Information provided:
— start —

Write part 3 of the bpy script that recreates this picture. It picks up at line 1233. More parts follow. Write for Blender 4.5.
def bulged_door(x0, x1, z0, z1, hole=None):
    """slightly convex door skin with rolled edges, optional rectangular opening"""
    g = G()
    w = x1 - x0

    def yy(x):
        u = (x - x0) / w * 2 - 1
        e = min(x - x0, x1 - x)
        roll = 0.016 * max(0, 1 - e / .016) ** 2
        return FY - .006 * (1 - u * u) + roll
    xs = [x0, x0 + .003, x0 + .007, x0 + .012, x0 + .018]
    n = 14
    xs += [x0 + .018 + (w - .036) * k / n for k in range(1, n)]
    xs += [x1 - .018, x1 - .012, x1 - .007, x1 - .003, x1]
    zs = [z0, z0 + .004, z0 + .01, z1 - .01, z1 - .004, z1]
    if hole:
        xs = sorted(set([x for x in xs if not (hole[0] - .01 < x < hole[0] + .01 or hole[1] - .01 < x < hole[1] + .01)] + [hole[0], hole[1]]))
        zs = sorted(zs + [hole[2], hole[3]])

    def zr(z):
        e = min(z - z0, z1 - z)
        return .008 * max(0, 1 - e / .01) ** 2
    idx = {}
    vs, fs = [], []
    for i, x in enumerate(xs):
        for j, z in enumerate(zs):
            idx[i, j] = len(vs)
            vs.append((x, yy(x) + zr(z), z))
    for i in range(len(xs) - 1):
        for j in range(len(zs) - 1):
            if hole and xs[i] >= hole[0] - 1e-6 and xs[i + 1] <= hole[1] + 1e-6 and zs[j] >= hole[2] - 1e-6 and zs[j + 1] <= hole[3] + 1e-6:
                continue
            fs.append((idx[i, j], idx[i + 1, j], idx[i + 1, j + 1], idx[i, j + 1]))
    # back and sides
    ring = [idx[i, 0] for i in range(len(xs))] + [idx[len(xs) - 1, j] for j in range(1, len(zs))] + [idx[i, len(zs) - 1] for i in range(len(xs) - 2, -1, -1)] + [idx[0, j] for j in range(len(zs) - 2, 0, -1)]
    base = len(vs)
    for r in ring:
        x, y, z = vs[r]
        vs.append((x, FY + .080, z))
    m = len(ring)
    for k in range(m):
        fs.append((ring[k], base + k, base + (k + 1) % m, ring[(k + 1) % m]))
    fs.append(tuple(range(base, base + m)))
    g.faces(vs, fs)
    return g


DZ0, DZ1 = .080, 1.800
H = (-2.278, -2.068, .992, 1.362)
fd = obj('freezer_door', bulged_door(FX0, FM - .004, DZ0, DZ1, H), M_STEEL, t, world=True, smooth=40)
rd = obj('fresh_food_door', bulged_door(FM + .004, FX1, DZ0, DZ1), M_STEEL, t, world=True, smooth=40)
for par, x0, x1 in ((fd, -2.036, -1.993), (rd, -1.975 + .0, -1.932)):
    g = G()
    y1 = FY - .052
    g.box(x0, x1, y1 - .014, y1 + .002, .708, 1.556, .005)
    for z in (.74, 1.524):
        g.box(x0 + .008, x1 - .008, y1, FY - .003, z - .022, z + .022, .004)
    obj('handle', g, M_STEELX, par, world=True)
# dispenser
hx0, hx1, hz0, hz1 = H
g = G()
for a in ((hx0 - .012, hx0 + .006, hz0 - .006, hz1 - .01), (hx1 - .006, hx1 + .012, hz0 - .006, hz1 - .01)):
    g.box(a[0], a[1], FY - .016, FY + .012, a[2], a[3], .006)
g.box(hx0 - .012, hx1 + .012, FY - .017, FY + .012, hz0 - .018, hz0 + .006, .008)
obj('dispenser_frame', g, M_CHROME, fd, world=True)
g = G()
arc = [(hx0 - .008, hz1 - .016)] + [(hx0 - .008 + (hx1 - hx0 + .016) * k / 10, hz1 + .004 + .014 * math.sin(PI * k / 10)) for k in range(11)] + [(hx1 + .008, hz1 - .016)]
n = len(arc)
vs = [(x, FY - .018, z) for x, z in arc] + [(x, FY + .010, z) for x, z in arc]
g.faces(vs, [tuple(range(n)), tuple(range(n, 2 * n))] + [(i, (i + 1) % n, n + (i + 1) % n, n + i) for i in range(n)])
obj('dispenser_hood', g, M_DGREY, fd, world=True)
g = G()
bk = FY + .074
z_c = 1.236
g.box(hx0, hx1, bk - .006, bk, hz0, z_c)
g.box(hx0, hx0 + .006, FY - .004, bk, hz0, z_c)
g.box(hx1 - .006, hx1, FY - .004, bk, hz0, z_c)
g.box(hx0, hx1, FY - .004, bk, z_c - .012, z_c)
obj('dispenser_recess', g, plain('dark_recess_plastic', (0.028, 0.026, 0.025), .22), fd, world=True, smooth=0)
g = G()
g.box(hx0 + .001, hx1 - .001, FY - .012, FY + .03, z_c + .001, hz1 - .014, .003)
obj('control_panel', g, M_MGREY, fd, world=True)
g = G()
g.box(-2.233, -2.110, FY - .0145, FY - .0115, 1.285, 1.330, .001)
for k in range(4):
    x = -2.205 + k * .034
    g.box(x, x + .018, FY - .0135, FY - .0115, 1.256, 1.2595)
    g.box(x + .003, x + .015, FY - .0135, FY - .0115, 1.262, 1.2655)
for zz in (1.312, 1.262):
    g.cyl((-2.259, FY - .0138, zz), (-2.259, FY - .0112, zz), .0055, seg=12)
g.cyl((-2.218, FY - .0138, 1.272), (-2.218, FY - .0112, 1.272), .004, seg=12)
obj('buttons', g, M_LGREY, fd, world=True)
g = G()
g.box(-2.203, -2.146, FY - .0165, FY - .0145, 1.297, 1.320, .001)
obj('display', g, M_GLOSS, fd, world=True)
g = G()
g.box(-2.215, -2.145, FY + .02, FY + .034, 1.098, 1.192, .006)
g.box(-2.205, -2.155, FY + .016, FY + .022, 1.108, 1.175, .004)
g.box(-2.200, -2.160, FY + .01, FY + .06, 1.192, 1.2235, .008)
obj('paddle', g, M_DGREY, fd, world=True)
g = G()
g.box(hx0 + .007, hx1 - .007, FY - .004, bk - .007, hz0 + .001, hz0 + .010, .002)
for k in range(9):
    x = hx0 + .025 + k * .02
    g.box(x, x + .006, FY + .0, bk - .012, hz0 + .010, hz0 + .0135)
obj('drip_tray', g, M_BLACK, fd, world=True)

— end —

Exercise: Copy out each line exactly.

Completed exercise:
Write part 3 of the bpy script that recreates this picture. It picks up at line 1233. More parts follow. Write for Blender 4.5.
def bulged_door(x0, x1, z0, z1, hole=None):
    """slightly convex door skin with rolled edges, optional rectangular opening"""
    g = G()
    w = x1 - x0

    def yy(x):
        u = (x - x0) / w * 2 - 1
        e = min(x - x0, x1 - x)
        roll = 0.016 * max(0, 1 - e / .016) ** 2
        return FY - .006 * (1 - u * u) + roll
    xs = [x0, x0 + .003, x0 + .007, x0 + .012, x0 + .018]
    n = 14
    xs += [x0 + .018 + (w - .036) * k / n for k in range(1, n)]
    xs += [x1 - .018, x1 - .012, x1 - .007, x1 - .003, x1]
    zs = [z0, z0 + .004, z0 + .01, z1 - .01, z1 - .004, z1]
    if hole:
        xs = sorted(set([x for x in xs if not (hole[0] - .01 < x < hole[0] + .01 or hole[1] - .01 < x < hole[1] + .01)] + [hole[0], hole[1]]))
        zs = sorted(zs + [hole[2], hole[3]])

    def zr(z):
        e = min(z - z0, z1 - z)
        return .008 * max(0, 1 - e / .01) ** 2
    idx = {}
    vs, fs = [], []
    for i, x in enumerate(xs):
        for j, z in enumerate(zs):
            idx[i, j] = len(vs)
            vs.append((x, yy(x) + zr(z), z))
    for i in range(len(xs) - 1):
        for j in range(len(zs) - 1):
            if hole and xs[i] >= hole[0] - 1e-6 and xs[i + 1] <= hole[1] + 1e-6 and zs[j] >= hole[2] - 1e-6 and zs[j + 1] <= hole[3] + 1e-6:
                continue
            fs.append((idx[i, j], idx[i + 1, j], idx[i + 1, j + 1], idx[i, j + 1]))
    # back and sides
    ring = [idx[i, 0] for i in range(len(xs))] + [idx[len(xs) - 1, j] for j in range(1, len(zs))] + [idx[i, len(zs) - 1] for i in range(len(xs) - 2, -1, -1)] + [idx[0, j] for j in range(len(zs) - 2, 0, -1)]
    base = len(vs)
    for r in ring:
        x, y, z = vs[r]
        vs.append((x, FY + .080, z))
    m = len(ring)
    for k in range(m):
        fs.append((ring[k], base + k, base + (k + 1) % m, ring[(k + 1) % m]))
    fs.append(tuple(range(base, base + m)))
    g.faces(vs, fs)
    return g


DZ0, DZ1 = .080, 1.800
H = (-2.278, -2.068, .992, 1.362)
fd = obj('freezer_door', bulged_door(FX0, FM - .004, DZ0, DZ1, H), M_STEEL, t, world=True, smooth=40)
rd = obj('fresh_food_door', bulged_door(FM + .004, FX1, DZ0, DZ1), M_STEEL, t, world=True, smooth=40)
for par, x0, x1 in ((fd, -2.036, -1.993), (rd, -1.975 + .0, -1.932)):
    g = G()
    y1 = FY - .052
    g.box(x0, x1, y1 - .014, y1 + .002, .708, 1.556, .005)
    for z in (.74, 1.524):
        g.box(x0 + .008, x1 - .008, y1, FY - .003, z - .022, z + .022, .004)
    obj('handle', g, M_STEELX, par, world=True)
# dispenser
hx0, hx1, hz0, hz1 = H
g = G()
for a in ((hx0 - .012, hx0 + .006, hz0 - .006, hz1 - .01), (hx1 - .006, hx1 + .012, hz0 - .006, hz1 - .01)):
    g.box(a[0], a[1], FY - .016, FY + .012, a[2], a[3], .006)
g.box(hx0 - .012, hx1 + .012, FY - .017, FY + .012, hz0 - .018, hz0 + .006, .008)
obj('dispenser_frame', g, M_CHROME, fd, world=True)
g = G()
arc = [(hx0 - .008, hz1 - .016)] + [(hx0 - .008 + (hx1 - hx0 + .016) * k / 10, hz1 + .004 + .014 * math.sin(PI * k / 10)) for k in range(11)] + [(hx1 + .008, hz1 - .016)]
n = len(arc)
vs = [(x, FY - .018, z) for x, z in arc] + [(x, FY + .010, z) for x, z in arc]
g.faces(vs, [tuple(range(n)), tuple(range(n, 2 * n))] + [(i, (i + 1) % n, n + (i + 1) % n, n + i) for i in range(n)])
obj('dispenser_hood', g, M_DGREY, fd, world=True)
g = G()
bk = FY + .074
z_c = 1.236
g.box(hx0, hx1, bk - .006, bk, hz0, z_c)
g.box(hx0, hx0 + .006, FY - .004, bk, hz0, z_c)
g.box(hx1 - .006, hx1, FY - .004, bk, hz0, z_c)
g.box(hx0, hx1, FY - .004, bk, z_c - .012, z_c)
obj('dispenser_recess', g, plain('dark_recess_plastic', (0.028, 0.026, 0.025), .22), fd, world=True, smooth=0)
g = G()
g.box(hx0 + .001, hx1 - .001, FY - .012, FY + .03, z_c + .001, hz1 - .014, .003)
obj('control_panel', g, M_MGREY, fd, world=True)
g = G()
g.box(-2.233, -2.110, FY - .0145, FY - .0115, 1.285, 1.330, .001)
for k in range(4):
    x = -2.205 + k * .034
    g.box(x, x + .018, FY - .0135, FY - .0115, 1.256, 1.2595)
    g.box(x + .003, x + .015, FY - .0135, FY - .0115, 1.262, 1.2655)
for zz in (1.312, 1.262):
    g.cyl((-2.259, FY - .0138, zz), (-2.259, FY - .0112, zz), .0055, seg=12)
g.cyl((-2.218, FY - .0138, 1.272), (-2.218, FY - .0112, 1.272), .004, seg=12)
obj('buttons', g, M_LGREY, fd, world=True)
g = G()
g.box(-2.203, -2.146, FY - .0165, FY - .0145, 1.297, 1.320, .001)
obj('display', g, M_GLOSS, fd, world=True)
g = G()
g.box(-2.215, -2.145, FY + .02, FY + .034, 1.098, 1.192, .006)
g.box(-2.205, -2.155, FY + .016, FY + .022, 1.108, 1.175, .004)
g.box(-2.200, -2.160, FY + .01, FY + .06, 1.192, 1.2235, .008)
obj('paddle', g, M_DGREY, fd, world=True)
g = G()
g.box(hx0 + .007, hx1 - .007, FY - .004, bk - .007, hz0 + .001, hz0 + .010, .002)
for k in range(9):
    x = hx0 + .025 + k * .02
    g.box(x, x + .006, FY + .0, bk - .012, hz0 + .010, hz0 + .0135)
obj('drip_tray', g, M_BLACK, fd, world=True)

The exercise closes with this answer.